TASK REQUIREMENTS >> Wherever the word "from" shows up in a line, please copy that line.

RECORDED INFORMATION >>
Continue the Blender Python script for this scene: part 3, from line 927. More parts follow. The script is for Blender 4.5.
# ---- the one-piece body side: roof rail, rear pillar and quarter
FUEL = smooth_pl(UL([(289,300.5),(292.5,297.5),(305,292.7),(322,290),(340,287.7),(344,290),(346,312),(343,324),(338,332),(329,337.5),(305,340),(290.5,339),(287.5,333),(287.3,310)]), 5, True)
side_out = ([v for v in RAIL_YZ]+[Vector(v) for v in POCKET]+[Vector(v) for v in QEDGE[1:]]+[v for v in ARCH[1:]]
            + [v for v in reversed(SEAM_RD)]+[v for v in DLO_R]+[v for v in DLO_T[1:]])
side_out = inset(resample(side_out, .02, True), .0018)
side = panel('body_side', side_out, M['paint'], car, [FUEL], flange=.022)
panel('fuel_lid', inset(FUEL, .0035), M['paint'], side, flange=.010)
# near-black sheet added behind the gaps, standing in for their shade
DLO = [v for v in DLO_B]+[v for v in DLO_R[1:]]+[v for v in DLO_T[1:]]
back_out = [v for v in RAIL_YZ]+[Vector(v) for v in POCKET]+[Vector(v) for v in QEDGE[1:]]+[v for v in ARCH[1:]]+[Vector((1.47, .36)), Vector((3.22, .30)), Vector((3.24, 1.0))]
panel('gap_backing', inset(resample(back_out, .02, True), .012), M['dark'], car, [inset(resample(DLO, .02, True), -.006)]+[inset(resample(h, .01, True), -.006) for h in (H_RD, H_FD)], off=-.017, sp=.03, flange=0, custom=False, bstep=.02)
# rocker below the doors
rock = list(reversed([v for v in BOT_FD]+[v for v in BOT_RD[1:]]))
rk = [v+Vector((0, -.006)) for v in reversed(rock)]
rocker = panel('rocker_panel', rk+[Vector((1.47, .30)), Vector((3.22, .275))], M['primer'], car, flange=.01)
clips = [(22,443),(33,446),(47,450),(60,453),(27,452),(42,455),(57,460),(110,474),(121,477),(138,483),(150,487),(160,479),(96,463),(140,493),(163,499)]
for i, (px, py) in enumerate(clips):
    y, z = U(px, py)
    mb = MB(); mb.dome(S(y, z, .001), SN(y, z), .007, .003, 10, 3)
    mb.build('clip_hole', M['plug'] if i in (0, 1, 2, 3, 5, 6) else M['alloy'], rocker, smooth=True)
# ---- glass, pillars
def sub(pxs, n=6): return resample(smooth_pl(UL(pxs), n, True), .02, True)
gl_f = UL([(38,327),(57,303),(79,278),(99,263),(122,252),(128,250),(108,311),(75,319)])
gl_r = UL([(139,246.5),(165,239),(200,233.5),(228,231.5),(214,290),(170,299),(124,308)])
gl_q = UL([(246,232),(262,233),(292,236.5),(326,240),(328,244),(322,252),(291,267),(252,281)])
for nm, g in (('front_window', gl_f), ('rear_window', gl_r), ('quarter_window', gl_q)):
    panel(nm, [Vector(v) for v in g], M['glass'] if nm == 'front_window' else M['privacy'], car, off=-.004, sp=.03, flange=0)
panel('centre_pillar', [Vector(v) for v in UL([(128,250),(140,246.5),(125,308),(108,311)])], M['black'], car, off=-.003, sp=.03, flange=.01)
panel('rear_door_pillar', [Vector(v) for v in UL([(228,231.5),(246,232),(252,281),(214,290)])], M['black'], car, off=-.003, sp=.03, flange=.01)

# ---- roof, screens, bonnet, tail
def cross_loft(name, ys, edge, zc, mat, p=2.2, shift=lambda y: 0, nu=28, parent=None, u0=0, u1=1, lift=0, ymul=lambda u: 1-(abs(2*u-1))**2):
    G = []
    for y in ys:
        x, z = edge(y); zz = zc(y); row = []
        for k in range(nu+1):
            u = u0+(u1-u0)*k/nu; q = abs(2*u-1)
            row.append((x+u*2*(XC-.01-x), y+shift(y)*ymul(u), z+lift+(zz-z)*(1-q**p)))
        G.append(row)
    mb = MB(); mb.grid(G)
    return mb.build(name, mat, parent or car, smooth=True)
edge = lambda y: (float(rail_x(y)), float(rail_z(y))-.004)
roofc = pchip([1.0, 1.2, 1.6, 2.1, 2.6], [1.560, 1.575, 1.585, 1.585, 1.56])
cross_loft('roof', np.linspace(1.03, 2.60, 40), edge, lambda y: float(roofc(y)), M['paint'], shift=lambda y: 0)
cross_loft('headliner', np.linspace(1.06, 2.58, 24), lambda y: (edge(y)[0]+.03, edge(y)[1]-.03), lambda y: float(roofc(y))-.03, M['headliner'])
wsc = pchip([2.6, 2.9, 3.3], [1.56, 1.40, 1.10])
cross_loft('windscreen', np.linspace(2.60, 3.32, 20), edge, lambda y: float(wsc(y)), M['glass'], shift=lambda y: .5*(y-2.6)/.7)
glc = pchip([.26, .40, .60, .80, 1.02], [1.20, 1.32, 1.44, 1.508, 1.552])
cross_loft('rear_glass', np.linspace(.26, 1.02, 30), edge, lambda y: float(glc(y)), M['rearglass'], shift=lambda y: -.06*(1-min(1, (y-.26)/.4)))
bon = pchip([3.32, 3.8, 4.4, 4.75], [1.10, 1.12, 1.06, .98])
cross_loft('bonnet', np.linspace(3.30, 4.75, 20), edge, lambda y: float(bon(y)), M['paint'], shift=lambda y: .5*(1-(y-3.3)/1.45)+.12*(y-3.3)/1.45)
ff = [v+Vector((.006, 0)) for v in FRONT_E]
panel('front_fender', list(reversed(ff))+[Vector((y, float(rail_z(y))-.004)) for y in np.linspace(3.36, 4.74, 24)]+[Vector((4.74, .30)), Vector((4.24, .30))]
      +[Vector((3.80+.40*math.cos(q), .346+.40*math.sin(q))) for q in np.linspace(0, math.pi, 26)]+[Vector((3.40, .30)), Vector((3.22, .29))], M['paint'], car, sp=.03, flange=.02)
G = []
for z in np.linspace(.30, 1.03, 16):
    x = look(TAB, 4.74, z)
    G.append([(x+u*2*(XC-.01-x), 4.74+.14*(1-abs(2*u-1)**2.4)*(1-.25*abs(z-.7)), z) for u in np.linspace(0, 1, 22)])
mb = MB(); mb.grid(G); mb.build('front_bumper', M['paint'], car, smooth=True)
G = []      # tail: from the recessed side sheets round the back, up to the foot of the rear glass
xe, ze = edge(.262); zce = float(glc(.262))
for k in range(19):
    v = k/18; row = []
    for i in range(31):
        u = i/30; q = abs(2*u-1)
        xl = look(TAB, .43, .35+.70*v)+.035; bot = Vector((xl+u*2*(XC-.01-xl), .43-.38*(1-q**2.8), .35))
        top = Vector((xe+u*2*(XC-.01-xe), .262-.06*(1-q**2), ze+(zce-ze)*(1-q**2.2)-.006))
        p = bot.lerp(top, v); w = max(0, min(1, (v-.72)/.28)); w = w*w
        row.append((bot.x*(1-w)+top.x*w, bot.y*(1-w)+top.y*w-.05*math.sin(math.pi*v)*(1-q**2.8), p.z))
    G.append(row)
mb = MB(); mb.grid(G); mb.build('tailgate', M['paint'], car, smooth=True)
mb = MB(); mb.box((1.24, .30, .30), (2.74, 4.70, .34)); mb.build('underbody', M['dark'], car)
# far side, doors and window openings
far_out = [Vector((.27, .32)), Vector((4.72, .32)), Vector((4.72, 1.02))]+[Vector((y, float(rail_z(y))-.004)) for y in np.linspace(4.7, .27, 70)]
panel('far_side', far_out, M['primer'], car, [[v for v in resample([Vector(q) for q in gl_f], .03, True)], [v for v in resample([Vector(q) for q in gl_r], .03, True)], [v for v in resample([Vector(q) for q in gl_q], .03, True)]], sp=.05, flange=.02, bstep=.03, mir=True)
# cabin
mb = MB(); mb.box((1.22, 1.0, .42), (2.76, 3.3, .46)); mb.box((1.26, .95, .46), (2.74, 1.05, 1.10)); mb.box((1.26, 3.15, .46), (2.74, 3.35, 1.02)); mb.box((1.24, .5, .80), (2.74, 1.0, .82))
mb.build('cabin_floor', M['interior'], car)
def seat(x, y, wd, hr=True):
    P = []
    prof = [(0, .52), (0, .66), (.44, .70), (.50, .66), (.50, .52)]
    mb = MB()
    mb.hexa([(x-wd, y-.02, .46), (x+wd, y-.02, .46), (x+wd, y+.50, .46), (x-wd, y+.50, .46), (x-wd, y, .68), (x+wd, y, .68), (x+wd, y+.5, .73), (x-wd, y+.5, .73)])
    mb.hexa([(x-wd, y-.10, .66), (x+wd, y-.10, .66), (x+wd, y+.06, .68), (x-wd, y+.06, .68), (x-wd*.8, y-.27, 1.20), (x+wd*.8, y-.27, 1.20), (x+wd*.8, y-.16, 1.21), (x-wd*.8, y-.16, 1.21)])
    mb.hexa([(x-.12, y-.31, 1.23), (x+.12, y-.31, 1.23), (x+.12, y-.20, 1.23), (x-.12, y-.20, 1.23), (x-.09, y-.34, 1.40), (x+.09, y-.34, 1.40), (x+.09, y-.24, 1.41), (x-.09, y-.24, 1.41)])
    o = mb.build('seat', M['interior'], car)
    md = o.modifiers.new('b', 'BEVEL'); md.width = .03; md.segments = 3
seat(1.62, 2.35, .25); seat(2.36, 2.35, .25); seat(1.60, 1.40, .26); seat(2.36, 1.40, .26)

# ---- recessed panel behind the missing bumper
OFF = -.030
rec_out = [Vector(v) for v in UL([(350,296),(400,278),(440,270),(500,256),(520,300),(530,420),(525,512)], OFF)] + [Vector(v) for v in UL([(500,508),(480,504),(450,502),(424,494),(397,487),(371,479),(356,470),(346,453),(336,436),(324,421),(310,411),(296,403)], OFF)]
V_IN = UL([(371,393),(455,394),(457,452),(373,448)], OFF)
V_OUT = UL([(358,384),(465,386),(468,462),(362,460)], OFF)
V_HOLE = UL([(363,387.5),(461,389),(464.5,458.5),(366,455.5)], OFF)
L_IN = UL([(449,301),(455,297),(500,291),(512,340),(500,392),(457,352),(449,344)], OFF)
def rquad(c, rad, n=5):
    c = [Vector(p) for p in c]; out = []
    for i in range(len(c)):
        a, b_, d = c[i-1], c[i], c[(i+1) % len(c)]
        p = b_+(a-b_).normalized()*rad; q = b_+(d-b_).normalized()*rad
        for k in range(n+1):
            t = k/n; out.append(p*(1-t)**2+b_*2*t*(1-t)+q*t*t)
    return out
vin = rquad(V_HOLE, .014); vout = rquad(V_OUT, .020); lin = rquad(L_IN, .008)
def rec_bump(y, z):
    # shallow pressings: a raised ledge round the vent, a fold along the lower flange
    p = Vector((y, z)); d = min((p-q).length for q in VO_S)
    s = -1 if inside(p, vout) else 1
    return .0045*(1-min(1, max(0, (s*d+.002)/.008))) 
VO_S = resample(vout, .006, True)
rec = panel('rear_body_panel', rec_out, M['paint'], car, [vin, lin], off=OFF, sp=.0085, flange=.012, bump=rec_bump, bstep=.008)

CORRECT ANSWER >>
Continue the Blender Python script for this scene: part 3, from line 927. More parts follow. The script is for Blender 4.5.
G = []      # tail: from the recessed side sheets round the back, up to the foot of the rear glass